Comment by falcor84
8 hours ago
I think that it is a debate, and it depends on the role of HTML in your system.
If all you're doing is using HTML to "annotate a document with its structure and its formatting", then yes, I'll accept that it's not quite programming, but I've not seen this approach of starting with a plain non-html document and marking it up by hand done in probably over two decades. I do still occasionally see it done for marking up blog posts or documentation into markdown and then generating html from it, but even that's a minuscule part of what HTML is used for these days.
Your mileage my vary, but what I and people around me typically do is work on hundreds/thousands of loosely coupled small snippets of HTML used within e.g. React JSX, or Django/Jinja templates or htmx endpoints, in order to dynamically control data and state in a large program. In this sense, while the html itself doesn't have control flow, it is an integral part of control flow in the larger system, and it's extremely likely that I'll break something in the functionality if I carelessly change an element's type or attribute value. In this sense, I'm not putting on a different hat when I'm working on the html, but just working on a different part of the program.

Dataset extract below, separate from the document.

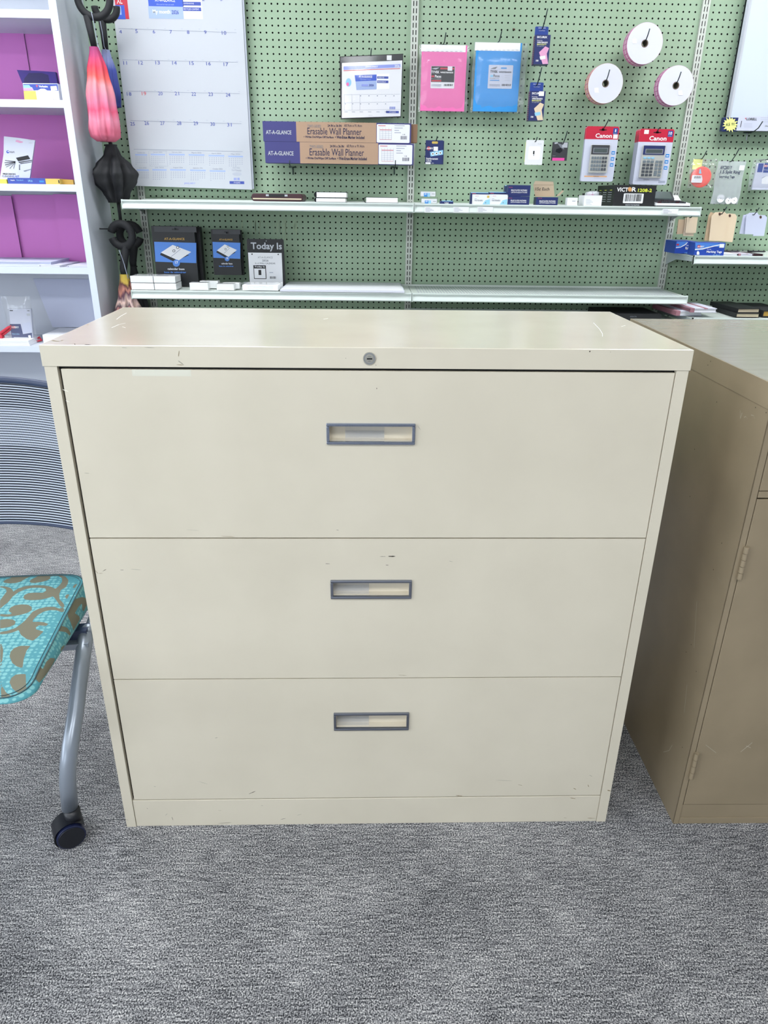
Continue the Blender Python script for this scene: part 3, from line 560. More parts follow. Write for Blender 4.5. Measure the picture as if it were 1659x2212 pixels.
# ------------------------------------------------------------------ calculators in blister packs
def calc_pack(x0, y0, x1, y1, skew, n, label, Y, big, group):
    """corners: top-left x0,y0 ; top-right; the cards lean slightly because the photo looks up at them"""
    tl, tr, br, bl = skew
    def pack(i):
        yy = Y+i*.016; f = [at(*q, Y) for q in (tl, tr, br, bl)]; w = (f[1].x+f[2].x-f[0].x-f[3].x)/2; xc = sum(p.x for p in f)/4; zt = (f[0].z+f[1].z)/2; zb = (f[2].z+f[3].z)/2
        xa, xb = xc-w/2, xc+w/2; lb = label if i == 0 else ('rear red topped pack of the two with the smaller calculator, mostly hidden' if n == 2 else ('', 'second', 'third', 'rearmost')[i]+' red topped pack from the front, larger calculator, only its left edge showing')
        xa -= .0*i
        t = thing('calculator_pack', (xc, yy, zb), lb, 'calculator', group)
        b = MB(yy); h = zt-zb; red = zt-h*.23; b.rbox(xa, xb, yy, yy+.0015, zb, zt, .008, 'card_white'); 
        b.prism([(xa, red), (xb, red), (xb, zt-.008), (xb-.004, zt-.001), (xb-.008, zt), (xa+.008, zt), (xa+.004, zt-.001), (xa, zt-.008)], yy-.0003, yy-.0001, 'canon_red')
        U = lambda u, v: (xa+(xb-xa)*u, zt-h*v)
        def rc(u0, v0, u1, v1, m, l=1):
            p, q = U(u0, v0), U(u1, v1); b.quad([(p[0], yy-.0004*l, q[1]), (q[0], yy-.0004*l, q[1]), (q[0], yy-.0004*l, p[1]), (p[0], yy-.0004*l, p[1])], m)
        def tx(s, u0, v0, u1, v1, m, bold=True, l=2):
            vs, fs, ax, bx, ay, by = text_mesh(s, bold); p, q = U(u0, v0), U(u1, v1)
            b.add([(p[0]+(v[0]-ax)*(q[0]-p[0])/(bx-ax), yy-.0004*l, q[1]+(v[1]-ay)*(p[1]-q[1])/(by-ay)) for v in vs], fs, m)
        if i == 0:
            tx('Canon', .30, .125, .80, .205, 'bright_white'); rc(.82, .03, .96, .135, 'badge_blue', 1); tx('10' if big else '8', .845 if big else .87, .045, .935 if big else .91, .10, 'bright_white'); tx('DIGIT', .84, .115, .94, .13, 'light_blue', False)
            rc(.40, .052, .62, .072, 'maroon', 1); rc(.47, .042, .55, .08, 'maroon', 1)
            if big: rc(.13, .02, .26, .09, 'bright_white', 1); rc(.05, .93, .35, .935, 'dot_grey'); tx('WARNING', .30, .905, .47, .92, 'charcoal', False); rc(.75, .925, .95, .965, 'dot_grey')
            else: rc(.84, .14, .975, .215, 'bright_white', 1); rc(.10, .895, .80, .918, 'orange_strip', 1); tx('WARNING', .38, .9, .55, .913, 'charcoal', False); rc(.4, .94, .75, .943, 'dot_grey')
            for k in range(3): rc(.85, (.44, .55, .66)[k], .955, (.50, .61, .72)[k], 'icon_blue'); rc(.87, (.465, .575, .685)[k], .935, (.48, .59, .70)[k], 'bright_white', 2)
        b.build('backing_card', t)
        u0, v0, u1, v1 = ((.20, .33, .77, .84) if not big else (.14, .29, .80, .875)); p, q = U(u0, v0), U(u1, v1); cm = MB(); yc = yy-.008
        cm.rbox(p[0], q[0], yc, yy-.0005, q[1], p[1], .003, 'calc_body'); cb = cm.build('calculator', t, bevel=.001)
        hh = p[1]-q[1]; ww = q[0]-p[0]; F = lambda a, c: (p[0]+ww*a, p[1]-hh*c)
        k = MB(); a0, a1 = F(.03, .01), F(.97, .29 if big else .34)
        k.rbox(a0[0], a1[0], yc-.0012, yc-.0001, a1[1], a0[1], .002, 'navy' if big else 'charcoal'); a0, a1 = F(.12, .11), F(.9, .26 if big else .30); k.rbox(a0[0], a1[0], yc-.0016, yc-.0011, a1[1], a0[1], .001, 'grey'); a0, a1 = F(.16, .13), F(.86, .23 if big else .27); k.rbox(a0[0], a1[0], yc-.002, yc-.0015, a1[1], a0[1], .001, 'lcd'); k.sub('display', cb)
        k = MB(); cols = 5 if big else 6; rows = 6 if big else 4; r0 = .36 if big else .42
        for r in range(rows):
            for c in range(cols):
                if big and c == 3 and r == 5: continue
                if big and r == 0 and c > 2: continue
                cx0 = .08+c*.86/cols+(.04 if big and c > 2 else 0); cz = r0+r*(.62 if big else .54)/rows*1.0; hz = (.62 if big else .54)/rows*.72
                if big and c == 3 and r == 4: hz *= 2.2
                if big and r == 0: hz *= .7
                a0, a1 = F(cx0, cz), F(cx0+.66/cols, cz+hz); mm = ('light_blue' if r == 0 else 'key_grey' if (c > 2 or r == 1) else 'key_dark') if big else ('key_dark' if c in (4, 5) else 'key_grey')
                k.rbox(a0[0], a1[0], yc-.002, yc-.0001, a1[1], a0[1], .0012, mm, 2)
        k.sub('keypad', cb)
        k = MB(); p, q = U(u0-.04, v0-.03), U(u1+.04, v1+.03); y2 = yc-.004; e_ = .003
        v = [(p[0], yy-.0008, q[1]), (q[0], yy-.0008, q[1]), (q[0], yy-.0008, p[1]), (p[0], yy-.0008, p[1]), (p[0]+e_, y2, q[1]+e_), (q[0]-e_, y2, q[1]+e_), (q[0]-e_, y2, p[1]-e_), (p[0]+e_, y2, p[1]-e_)]
        k.add(v, [(4,5,6,7),(0,1,5,4),(1,2,6,5),(2,3,7,6),(3,0,4,7)], 'clear_rigid'); k.build('blister', t)
        return zt, xc
    for i in range(n): r = pack(i)
    p = MB(); z = r[0]-.010; X = r[1]
    T(p.tube([(X, .012, z+.002), (X, Y-.014, z+.002), (X+.003, Y-.03, z+.014), (X+.006, Y-.05, z+.032)] if not big else [(X, .012, z+.002), (X, Y-.006, z+.002), (X, Y-.012, z+.012)], .0022, 'hook_metal', 6).build('peg_hook'), 'hook carrying the %s calculator packs' % ('larger' if big else 'smaller'), 'hook', 'pegboard hooks')
calc_pack(0, 0, 0, 0, ((1268, 272), (1339, 274), (1323, 393), (1253, 391)), 2, 'front red topped pack with the smaller calculator, at left', -.11, False, 'small calculator packs')
calc_pack(0, 0, 0, 0, ((1382, 278), (1457, 279), (1440, 399), (1367, 399)), 4, 'front red topped pack with the larger calculator, at right', -.11, True, 'large calculator packs')
# ------------------------------------------------------------------ other hanging packs
def f3(b):
    b.RR(933, 305.5, 946, 310.5, 'amber', 1); b.E(926, 320.5, 4, 'red', 1); b.t('AVERY', 921, 936, 318.5, 322.5, 'bright_white', bold=True); b.R(936.5, 317, 946, 326, 'bright_white', 2)
    b.P([(929, 328.5), (957, 324), (957, 334), (930, 338)], 'light_blue'); 
    for x, y in ((935, 332.5), (943, 331.5), (951, 330.3)): b.E(x, y, 3.2, 'bright_white', 2); b.E(x, y, 1.5, 'black', 3)
    b.t('Reinforcement', 921, 946, 340.5, 345, 'bright_white', bold=True); b.t('Labels', 921, 932, 345.5, 349, 'bright_white', bold=True); b.R(919, 350.5, 930, 354.5, 'bright_white', 2); b.t('200', 932, 937, 351, 354, 'light_grey')
card('label_pack', 'front navy pack of reinforcement labels hanging near the middle upright', 'label pack', 919, 303, 956, 354.5, -.07, .004, 'navy', f3, 'hanging reinforcement label packs')
card('label_pack', 'rear navy pack of reinforcement labels, peeking out behind the front one', 'label pack', 921, 304, 958.5, 355, -.064, .004, 'navy', None, 'hanging reinforcement label packs')
hook(942, 304, -.07, 'hook carrying the navy reinforcement label packs', cross=False, tip=.015)
def f4(b):
    b.RR(1141, 316, 1167, 345, 'bright_white', 1, .006); b.R(1151.5, 326, 1154.5, 333, 'black', 2); b.R(1152.3, 333, 1153.7, 337, 'grey', 2); b.t('Refill', 1162, 1170, 310, 312, 'light_grey')
card('blister_card', 'white blister card with one small black pen point', 'blister card', 1135, 302.5, 1173, 356, -.08, .004, 'white', f4, r=.004)
card('blister_card', 'yellow edged card mostly hidden behind the white blister card', 'blister card', 1134, 307, 1166, 350, -.068, .003, 'star_yellow', lambda b: b.R(1134, 330, 1140, 350, 'light_blue'))
hook(1156, 306, -.083, 'hook carrying the white blister card', cross=False, tip=.015)
def f5(b):
    b.R(1193, 341, 1219, 347, 'hot_pink'); b.P([(1202, 322), (1212, 319), (1215, 326), (1209, 331), (1200, 328)], 'black_gloss'); b.P([(1198, 308), (1205, 307), (1205, 310), (1198, 311)], 'light_grey'); b.R(1214.5, 308, 1226, 319, 'light_grey', 2); b.t('Kensington', 1194, 1200, 336, 337.5, 'light_grey')
    b.P([(1204, 309), (1214, 312), (1219, 323), (1211, 319)], 'grey', 1)
t = card('accessory_pack', 'small black glossy pack with a hot pink bottom strip', 'accessory pack', 1193, 307, 1226, 347, -.075, .012, 'charcoal', f5)
hook(1215, 311, -.078, 'hook carrying the black and pink pack', cross=False, tip=.045)
# whiteboard, sticker, label, hook
def whiteb():
    Y = -.05; b = MB(Y); a0 = at(1569, 250, Y); zt = 2.25; X1 = a0.x+.6; zb = at(1620, 283, Y).z; t = thing('whiteboard', (a0.x+.3, Y, zb), 'white dry erase board with silver frame at top right corner', 'whiteboard')
    b.box(a0.x, X1, Y+.004, Y+.016, zb, zt, 'board_white'); b.build('writing_surface', t)
    f = MB(); w = .02; f.box(a0.x, a0.x+w*.55, Y, Y+.018, zb, zt, 'alu'); f.box(a0.x+w*.55, a0.x+w*1.1, Y+.002, Y+.018, zb, zt, 'light_grey'); f.box(X1-w, X1, Y, Y+.018, zb, zt, 'alu'); f.box(a0.x+w, X1-w, Y, Y+.018, zb, zb+w*.7, 'alu'); f.box(a0.x+w, X1-w, Y, Y+.018, zt-w, zt, 'alu'); f.build('frame', t)
    c = MB(Y-.001); c.P([(1565.5, 253), (1590, 256), (1593, 284), (1560.5, 284.5)], 'navy', 0); c.box(at(1560.5, 270, Y).x, at(1592, 270, Y).x, Y-.003, Y+.02, zb-.002, at(1580, 254, Y).z, 'navy'); c.build('corner_cap', t)
    c = MB(Y-.004); c.R(1593, 251, 1700, 283, 'card_white', 0); c.t('LORELL', 1612.5, 1635, 254.5, 260, 'black', bold=True); c.P([(1609, 255), (1611.5, 254.5), (1611.5, 258.5)], 'red'); c.R(1600, 261, 1601.4, 275, 'charcoal')
    for k in range(4): c.R(1607, 267+k*2.6, 1625, 267.4+k*2.6, 'dot_grey')
    for k in range(3): c.R(1643, 254+k*4.5, 1665, 254.5+k*4.5, 'dot_grey'); 
    c.t('24x18', 1652, 1664, 270.5, 274, 'charcoal'); c.build('product_label', t)
    s = MB(Y-.006); pts = []
    for k in range(30): a_ = 2*math.pi*k/30; r = (17 if k % 2 == 0 else 11.5)*(1+.08*math.sin(k*2.3)); pts.append((1577.5+r*math.cos(a_), 269+r*math.sin(a_)))
    for k in range(0, 30, 1): s.P([(1577.5, 269), pts[k], pts[(k+1) % 30]], 'star_yellow', 0)
    s.t('65', 1568, 1577, 265.5, 272, 'charcoal', 3); s.t('00', 1580, 1587, 265, 269, 'charcoal', 3); s.R(1580, 270.5, 1588, 271, 'charcoal', 3); s.build('price_star', t, label='yellow starburst price sticker')
    h = at(1614, 291, -.004); hm = MB(); z = zb-.003; hm.tube([(h.x, .012, z), (h.x, Y-.01, z), (h.x+.003, Y-.04, z+.012), (h.x+.006, Y-.06, z+.035)], .0024, 'hook_metal', 6); tt = thing('peg_hook', (h.x, 0, z), 'long hook under the whiteboard', 'hook', 'pegboard hooks'); hm.build('prong', tt)
    hm = MB(); hm.tube([(h.x-.018, -.003, z), (h.x+.018, -.003, z)], .0026, 'hook_metal', 6); hm.tube([(h.x, -.003, z), (h.x, -.006, z-.03)], .0028, 'light_grey', 6); hm.build('back_bar', tt)
whiteb()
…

> React JSX, or Django/Jinja templates
Those are not HTML. PHP neither, even when used as a templating language for HTML.
> htmx endpoints
Not really familiar with htmx, but I would say this is HTML augmented with some additional mechanisms. I don't know how I would describe this augmented HTML, but I'm not applying my "not programming" statement to htmx (I probably could, but I haven't given enough thoughts to do it).
> In this sense, I'm not putting on a different hat when I'm working on the html, but just working on a different part of the program.
I agree with this actually. I wouldn't consider that writing HTML (or CSS) is really a separate activity when I'm building some web app.
> In this sense, while the html itself doesn't have control flow, it is an integral part of control flow in the larger system
That's correct but I don't see what it has got to do with the question of whether HTML is a programming language or not.
Strings do not have control flow but strings are integral part of larger programs that have control flow. So what? That doesn't make strings any closer to being programming languages.
It's a question of semantics. What I'm saying is that the way many of us use html in practice in 2026 is less like arbitrary strings and more like db connection strings, where most of our focus is not on whether a bit of text is an article or an aside, but about how it participates in the control flow across different components in our architecture.
From another perspective, I'm not familiar with any present day company, where the html they use in their source code is sufficiently simple and distinct from the rest of the program to be managed by non-programmers. The only html that is just used as strings is that used for individual posts in a crm or marketing tool's cms, typically stored in a database rather than the source code repository.